If you think you can balance a budget with huge tax increases alone, take a look at France: President François Hollande’s plan to avoid necessary spending cuts by soaking the rich isn’t panning out. Awaiting Hollande is a major showdown with Angela Merkel, the FT reports:

The problem for Mr Hollande is that Brussels and Berlin may now insist that France wields an additional budgetary axe to ensure the deficit target is met after all—in other words they may insist on more austerity. […]

But the government is reluctant to have to come up with further savings. It is already running into resistance from some ministers … Above all, it fears more cuts would hit domestic consumption, the main driver of growth in France.

“We must not add austerity to the risk of recession,” Pierre Moscovici, the finance minister, told a meeting with foreign correspondents in Paris on Monday.

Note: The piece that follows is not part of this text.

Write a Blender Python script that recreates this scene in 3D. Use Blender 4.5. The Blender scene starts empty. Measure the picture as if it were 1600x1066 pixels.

Hollande and the Socialists were elected on an anti-austerity platform, but in order to comply with Eurozone requirements, France’s deficit must be less than 3 percent of GDP. This won’t happen without exactly the kinds of cuts Hollande swore to fight. If France flouts the budget rules this time around, it’s game over for the kind of fiscal discipline Merkel wants as a trade-off for helping support indebted Eurozone countries.

So what’s it going to be? Nobody knows, but it’s possible that the Battle of France will be the decisive event in the war to save the euro.